Spirits Broken and Full

Loraine MacKenzie Shepherd, March 10, 2019

Luke 4:1-13

May the words of my mouth and the meditations of our hearts be acceptable to you, our God.

In reference to our Gospel Lesson, a biblical commentator referred to a discussion she had had with her three-year old son. He had gone to Sunday School and learned about this story of Jesus’ temptations. After church, he went over to his Mom and said, “Hey Mom, what do you know about the devil?” Wisely, she replied to him, “What do you know about the devil?” “Well,” he began, “The devil talked to Jesus… [and] was mean.” Then her son leaned closer, dropping his voice, “If I were at the store and you and Dad were in one aisle, and I was in another aisle, and…there was candy…the devil would say, ‘You should take some.’ ”
“And what would you say back to the devil?”
“Oh! I would say thank you!”

Our focus on this First Sunday of Lent gospel story usually rests on the temptations. How was Jesus tempted and how did he resist? How are we tempted and how do we resist? But today I would like us to focus on the very first verse that speaks about the Spirit. “Jesus, full of the Holy Spirit, returned from the Jordan and was led by the Spirit in the wilderness.”

Jesus had just been baptized and our scripture tells us that the heavens opened and the Holy Spirit descended on him like a dove. It was with this extra reinforcement of Spirit-filled wisdom that Jesus encountered his temptations.

Infused with the Spirit of God, our spirits are crucial to our health and healing. If our spirits are wounded or broken, it is so much more difficult to face any kind of temptation or challenge.

One of the many tragedies of the residential schools was how they broke the spirits of the children. Poverty and racism have continued to break the spirits of children and their parents. In our walk of reconciliation with Indigenous peoples, this knowledge helps to foster understanding and keep those judgements at bay.

But today, we think not only of broken spirits, but also of full spirits of life and love. The Traditional Teachings of the East direct us to the children with their unbridled spirits of enthusiasm and laughter.

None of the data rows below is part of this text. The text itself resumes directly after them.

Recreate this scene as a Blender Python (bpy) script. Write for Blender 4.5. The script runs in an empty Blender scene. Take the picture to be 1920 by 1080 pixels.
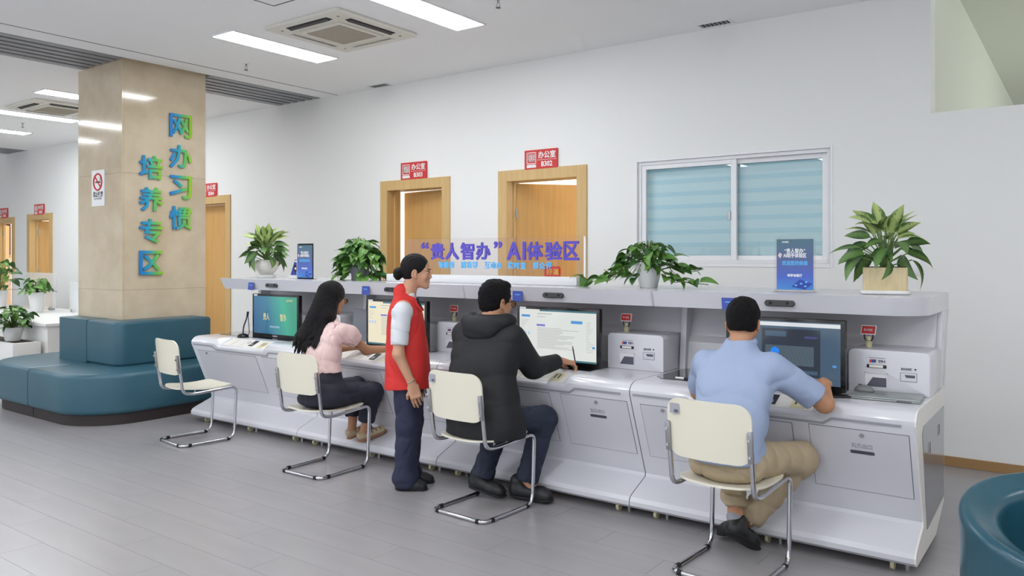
import bpy, bmesh, math, random
import numpy as np
import openvdb as vdb
from mathutils import Vector, Matrix, Euler

SC = bpy.context.scene
COL = SC.collection
PI = math.pi
random.seed(7)

# ------------------------------------------------------------------ camera
YAW = math.atan(1085/1480.)
FPX = 1480.
cam = bpy.data.cameras.new('camera'); camo = bpy.data.objects.new('camera', cam); COL.objects.link(camo)
cam.sensor_width = 36; cam.lens = 36*FPX/1920; cam.shift_y = -60/1920
cam.clip_start = .05; cam.clip_end = 100
camo.location = (0, 0, 1.55); camo.rotation_euler = (PI/2, 0, YAW)
SC.camera = camo

# ------------------------------------------------------------------ world, exposure
W = bpy.data.worlds.new('world'); SC.world = W; W.use_nodes = True
W.node_tree.nodes['Background'].inputs[0].default_value = (.86, .93, 1, 1)
W.node_tree.nodes['Background'].inputs[1].default_value = .62
vs = SC.view_settings
SC.display_settings.display_device = 'sRGB'
vs.view_transform = 'Standard'; vs.look = 'None'; vs.gamma = 1; vs.exposure = 1.15; vs.use_curve_mapping = False
SC.cycles.use_denoising = True
SC.cycles.max_bounces = 8; SC.cycles.diffuse_bounces = 5; SC.cycles.glossy_bounces = 4
SC.cycles.transparent_max_bounces = 12; SC.cycles.sample_clamp_indirect = 6
PANEL_STRENGTH = 10.4

# ------------------------------------------------------------------ materials
def lin(c): return tuple(((v/255.)/12.92 if v/255. < .04045 else ((v/255.+.055)/1.055)**2.4) for v in c)
def mat(name, rgb, rough=.5, metal=0., spec=.5, emit=0., alpha=1., coat=0., trans=0., bump=None, var=None, sss=0):
    m = bpy.data.materials.new(name); m.use_nodes = True
    nt = m.node_tree; b = nt.nodes['Principled BSDF']; c = (*lin(rgb), 1)
    b.inputs['Base Color'].default_value = c
    b.inputs['Roughness'].default_value = rough; b.inputs['Metallic'].default_value = metal
    b.inputs['Specular IOR Level'].default_value = spec; b.inputs['Alpha'].default_value = alpha
    b.inputs['Coat Weight'].default_value = coat; b.inputs['Transmission Weight'].default_value = trans
    if sss:
        b.inputs['Subsurface Weight'].default_value = sss; b.inputs['Subsurface Radius'].default_value = (.01, .004, .002)
    if emit:
        b.inputs['Emission Color'].default_value = c; b.inputs['Emission Strength'].default_value = emit
    m.diffuse_color = c
    if bump or var:
        tc = nt.nodes.new('ShaderNodeTexCoord')
    if bump:   # (scale, strength, stretch xyz)
        mp = nt.nodes.new('ShaderNodeMapping'); mp.inputs['Scale'].default_value = bump[2] if len(bump) > 2 else (1, 1, 1)
        n = nt.nodes.new('ShaderNodeTexNoise'); n.inputs['Scale'].default_value = bump[0]; n.inputs['Detail'].default_value = 4
        bp = nt.nodes.new('ShaderNodeBump'); bp.inputs['Strength'].default_value = bump[1]; bp.inputs['Distance'].default_value = .01
        nt.links.new(tc.outputs['Object'], mp.inputs[0]); nt.links.new(mp.outputs[0], n.inputs['Vector'])
        nt.links.new(n.outputs['Fac'], bp.inputs['Height']); nt.links.new(bp.outputs[0], b.inputs['Normal'])
    if var:    # (scale, rgb2, stretch)
        mp = nt.nodes.new('ShaderNodeMapping'); mp.inputs['Scale'].default_value = var[2] if len(var) > 2 else (1, 1, 1)
        n = nt.nodes.new('ShaderNodeTexNoise'); n.inputs['Scale'].default_value = var[0]; n.inputs['Detail'].default_value = 5
        rp = nt.nodes.new('ShaderNodeValToRGB'); rp.color_ramp.elements[0].position = .35; rp.color_ramp.elements[1].position = .68
        rp.color_ramp.elements[0].color = c; rp.color_ramp.elements[1].color = (*lin(var[1]), 1)
        nt.links.new(tc.outputs['Object'], mp.inputs[0]); nt.links.new(mp.outputs[0], n.inputs['Vector'])
        nt.links.new(n.outputs['Fac'], rp.inputs[0]); nt.links.new(rp.outputs[0], b.inputs['Base Color'])
    return m

def gradient_mat(name, stops, axis=0, rough=.4, emit=0., coord='Generated', diag=None):
    m = bpy.data.materials.new(name); m.use_nodes = True; nt = m.node_tree; b = nt.nodes['Principled BSDF']
    b.inputs['Roughness'].default_value = rough
    tc = nt.nodes.new('ShaderNodeTexCoord'); sp = nt.nodes.new('ShaderNodeSeparateXYZ'); nt.links.new(tc.outputs[coord], sp.inputs[0])
    rp = nt.nodes.new('ShaderNodeValToRGB'); cr = rp.color_ramp
    while len(cr.elements) < len(stops): cr.elements.new(.5)
    for e, (p, c) in zip(cr.elements, stops): e.position = p; e.color = (*lin(c), 1)
    src = sp.outputs[axis]
    if diag:
        ma = nt.nodes.new('ShaderNodeMath'); ma.operation = 'MULTIPLY_ADD'; ma.inputs[1].default_value = diag[1]
        nt.links.new(sp.outputs[diag[0]], ma.inputs[0]); nt.links.new(sp.outputs[axis], ma.inputs[2]); src = ma.outputs[0]
    nt.links.new(src, rp.inputs[0]); nt.links.new(rp.outputs[0], b.inputs['Base Color'])
    if emit:
        nt.links.new(rp.outputs[0], b.inputs['Emission Color']); b.inputs['Emission Strength'].default_value = emit
    return m

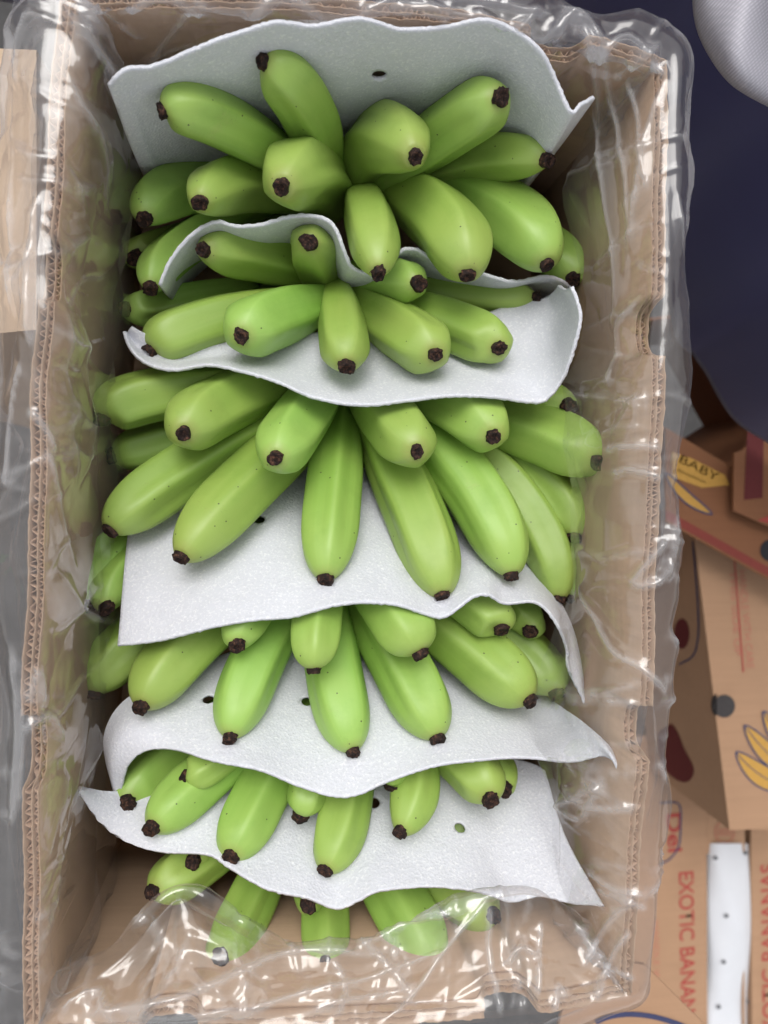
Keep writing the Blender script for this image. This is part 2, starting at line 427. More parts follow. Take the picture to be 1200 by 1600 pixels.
# box floor and the inner flap of the near end wall
loop = np.vstack([rim_path(sides[k_][0], 0.02)[:-1] for k_ in ('left', 'bottom', 'right', 'top')])
o = mesh_obj('floor_panel', [(x, y, 0.001) for x, y in loop], [tuple(range(len(loop)))], M['card'], box, False)
a = rim_path(bottom_px, 0.004); nrm = normals2(a)
sel = [i for i in range(len(a)) if P(215, 1610, RIM).x < a[i, 0] < a[:, 0].max()-0.008]
b = a[sel]+nrm[sel]*0.0098
V = [(x, y, 0.002) for x, y in b]+[(x, y, zz-0.004) for (x, y), zz in zip(b, notch_z(a[sel], sides['bottom'][1]))]
o = mesh_obj('inner_flap', V, grid_faces(len(b), 2), M['card'], box, True); solidify(o, 0.0026)

# ------------------------------------------------------------------ bananas
def banana_mesh(T, Mid, B, R, roll, NA=40, NT=34):
    C = 2*Mid-(T+B)*0.5
    rs = []
    V, UV = [], []
    # frame transport
    prev_n = None
    ridge = random.uniform(0.58, 0.85)
    amps = [random.uniform(0.75, 1.25) for _ in range(5)]
    for j in range(NT):
        w = j/(NT-1)
        t = 1-(1-w)**1.35                                   # more rings near the tip
        p = B*(1-t)**2+C*2*t*(1-t)+T*t**2
        dp = ((C-B)*(1-t)+(T-C)*t).normalized()
        if prev_n is None:
            n = dp.cross(Vector((0.31, 0.17, 1))).normalized()
        else:
            n = (prev_n-dp*prev_n.dot(dp)).normalized()
        prev_n = n
        bn = dp.cross(n)
        if t > 0.60:
            q = (t-0.60)/0.40
            prof = 0.27+0.73*max(0.0, 1-q**2.6)**0.82
        elif t < 0.42:
            q = (0.42-t)/0.42
            prof = 1-0.42*q**1.7
        else:
            prof = 1.0
        q5 = max(0.0, (t-0.68)/0.32)
        pent = ridge*(1-0.75*q5*q5*(3-2*q5))
        for i in range(NA):
            th = 2*math.pi*i/NA
            k5 = int(i/NA*5+0.5) % 5
            loc = ((th+math.pi/5) % (2*math.pi/5))-math.pi/5   # 0 at a ridge
            al = math.sqrt(loc*loc+0.006)-0.0775
            pen = math.cos(math.pi/5)/math.cos(math.pi/5-al)
            rr = R*prof*(1-pent*amps[k5]*(1-pen)*1.25+0.0*loc)
            # ridge at loc=0
            v = p+(n*math.cos(th+roll)+bn*math.sin(th+roll))*rr
            V.append(v); UV.append((((i/NA)+0.1) % 1.0, t))
    faces = grid_faces(NA, NT, True)
    faces.append(tuple(range(NA-1, -1, -1)))
    faces.append(tuple((NT-1)*NA+i for i in range(NA)))
    return V, faces, UV, (T-C).normalized(), prev_n, 0.30*R

def stub_mesh(T, dr, n, r):
    bn = dr.cross(n)
    prof = [(-0.0010, r*1.02), (0.0004, r*1.10), (0.0018, r*1.0), (0.0034, r*1.03), (0.0042, r*0.92), (0.0042, r*0.66), (0.0030, r*0.40), (0.0033, r*0.15)]
    NA = 18
    V = []
    tilt = random.uniform(-0.22, 0.22); el = random.uniform(0.86, 1.12)
    seeds = [random.uniform(0.88, 1.10) for _ in range(NA)]
    ln = random.uniform(0.6, 1.15)
    for k, (h, rr) in enumerate(prof):
        for i in range(NA):
            th = 2*math.pi*i/NA
            rad = rr*(1+(seeds[i]-1)*(0.25 if k == 0 else 1.3))*random.uniform(0.92, 1.08)
            hh = h*ln+(math.cos(th)*tilt*rad if k > 1 else 0)+(random.uniform(-0.0004, 0.0004) if k > 1 else 0)
            V.append(T+dr*hh+(n*math.cos(th)*el+bn*math.sin(th)/el)*rad)
    f = grid_faces(NA, len(prof), True)
    f.append(tuple((len(prof)-1)*NA+i for i in range(NA)))
    return V, f

# each banana: tip (x, y, z), a point half-way, base, width in photo pixels; the half-way z may be None
HANDS = [
 ('hand of short green bananas standing upright at the far end, against the tallest foam sheet', (540, 300, 0.03), [
  ((256,172,.178),(350,192,.156),(490,280,.095),92,.002),
  ((414,97,.188),(476,162,.156),(512,275,.085),98,-.008),
  ((648,244,.175),(590,225,None),(552,320,.07),112,-.006),
  ((781,153,.182),(705,200,.145),(580,290,.09),97,-.003),
  ((852,250,.152),(745,248,.114),(600,300,.07),80,.0),
  ((226,341,.115),(300,295,None),(470,305,.05),86,.004),
  ((312,316,.155),(385,287,None),(505,315,.07),92,-.002),
  ((441,292,.172),(487,272,None),(525,325,.065),120,-.004),
  ((591,424,.165),(578,345,None),(560,310,.08),88,.006),
  ((731,428,.160),(690,345,None),(600,290,.08),114,.008),
  ((854,412,.142),(785,335,None),(650,290,.07),112,.006),
  ((895,436,.105),(850,385,None),(720,330,.05),78,.004),
  ((236,449,.112),(290,380,None),(430,310,.055),72,.003),
  ((212,402,.080),(255,385,None),(380,350,.045),66,.002),
 ]),
 ('hand of green bananas between the rolled foam edge and the curled sheet', (520, 460, 0.03), [
  ((320,391,.128),(400,398,None),(505,430,.07),86,-.004),
  ((483,378,.142),(498,405,None),(516,465,.06),86,-.006),
  ((653,443,.132),(600,438,None),(525,440,.07),80,-.002),
  ((835,466,.098),(740,460,None),(600,450,.07),62,.0),
  ((197,482,.085),(265,475,None),(400,445,.055),64,.0),
  ((236,545,.112),(315,510,None),(480,468,.08),94,.006),
  ((377,524,.150),(425,498,None),(520,470,.08),102,.004),
  ((541,570,.152),(535,512,None),(527,450,.08),86,.008),
  ((680,553,.150),(632,520,None),(545,465,.08),100,.004),
  ((779,543,.138),(720,515,None),(575,465,.08),88,.004),
  ((880,505,.085),(790,492,None),(640,470,.06),60,.0),
 ]),
 ('large hand of long green bananas fanned out across the middle of the box', (545, 590, 0.03), [
  ((162,652,.108),(240,618,None),(420,595,.08),92,.004),
  ((287,676,.146),(352,630,None),(500,570,.06),104,.004),
  ((430,715,.158),(468,660,None),(530,570,.06),100,.006),
  ((651,705,.156),(612,655,None),(548,575,.06),102,.006),
  ((770,681,.146),(710,635,None),(580,570,.06),102,.006),
  ((888,634,.118),(815,622,None),(650,590,.06),70,.0),
  ((178,712,.075),(260,690,None),(400,650,.06),76,.0),
  ((172,827,.122),(290,735,None),(490,622,.065),98,.004),
  ((285,869,.140),(390,755,None),(525,635,.065),106,.002),
  ((509,902,.144),(519,775,None),(535,640,.065),97,.006),
  ((691,928,.146),(643,785,None),(570,640,.065),108,.006),
  ((799,896,.140),(735,755,None),(610,630,.065),106,.008),
  ((872,933,.116),(820,790,None),(665,640,.06),88,.006),
  ((890,932,.100),(850,830,None),(720,690,.055),76,.004),
  ((896,838,.112),(845,750,None),(700,650,.06),88,.004),
  ((932,722,.138),(850,680,None),(690,625,.065),104,.004),
 ]),
 ('hand of green bananas below the widest white sheet, its corner drooping at the right', (530, 850, 0.03), [
  ((137,944,.112),(172,868,None),(300,780,.06),76,.002),
  ((166,948,.118),(205,880,None),(330,800,.06),74,.002),
  ((148,1082,.100),(225,990,None),(400,890,.06),92,.004),
  ((222,1101,.136),(305,1000,None),(450,880,.065),104,.004),
  ((370,1006,.140),(400,945,None),(475,860,.08),76,.006),
  ((360,1149,.142),(407,1020,None),(485,880,.065),96,.004),
  ((490,1044,.150),(496,960,None),(512,850,.085),84,.014),
  ((551,1171,.142),(522,1040,None),(505,890,.065),99,.006),
  ((656,1018,.150),(615,950,None),(545,850,.085),104,.012),
  ((682,1151,.142),(625,1030,None),(540,890,.065),106,.006),
  ((784,982,.136),(740,940,None),(620,860,.085),84,.010),
  ((828,986,.118),(800,945,None),(690,870,.07),64,.002),
  ((826,1093,.136),(735,1010,None),(585,890,.065),108,.006),
  ((868,1081,.110),(805,1005,None),(660,890,.06),90,.004),
 ]),
 ('hand of green bananas resting on the lowest foam sheet beside its punched hole', (520, 1060, 0.03), [
  ((200,1252,.122),(255,1190,None),(400,1080,.06),82,.002),
  ((239,1291,.142),(325,1210,None),(465,1090,.077),90,.004),
  ((296,1213,.130),(345,1180,None),(455,1090,.08),66,.014),
  ((361,1337,.148),(408,1240,None),(485,1090,.077),95,.004),
  ((472,1271,.134),(484,1210,None),(500,1090,.08),66,.014),
  ((509,1358,.150),(540,1245,None),(548,1090,.077),90,.004),
  ((612,1224,.132),(605,1170,None),(575,1080,.08),62,.014),
  ((626,1298,.148),(645,1200,None),(600,1090,.077),84,.004),
  ((766,1246,.148),(715,1180,None),(600,1090,.077),88,.006),
  ((788,1232,.132),(760,1180,None),(680,1100,.06),62,.002),
 ]),
 ('nearest hand of green bananas, its tips under the loose plastic at the near end', (520, 1250, 0.03), [
  ((240,1392,.135),(318,1338,None),(430,1250,.08),88,.002),
  ((302,1344,.128),(345,1300,None),(430,1230,.07),56,.002),
  ((345,1494,.158),(383,1425,None),(445,1290,.08),88,.002),
  ((507,1508,.160),(507,1430,None),(505,1290,.08),82,.004),
  ((481,1414,.150),(487,1370,None),(495,1290,.07),56,.002),
  ((682,1506,.158),(625,1415,None),(560,1290,.08),104,.004),
  ((764,1352,.112),(714,1294,.103),(620,1200,.075),80,.0),
  ((770,1428,.140),(705,1385,None),(610,1300,.08),96,.004),
 ]),
]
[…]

This is a good way to begin our Lenten journey. Cree Elder Stan McKay has taught us that Lent is a season of mindfulness. This year, instead of giving something up for Lent, let’s give attention to our spirits. What do our spirits need to be healthy so that they can bring health and healing to our minds, hearts and bodies?

The Cree teaching of the east also points us to the yellow sun rising, bringing us new hope and new beginnings every day. At our AGM, we will begin a new year with a new leadership slate for Westworth. As we move into another year, may we focus on the Spirit of God filling us with wisdom and power to be the hands and feet of Christ within Westworth and beyond.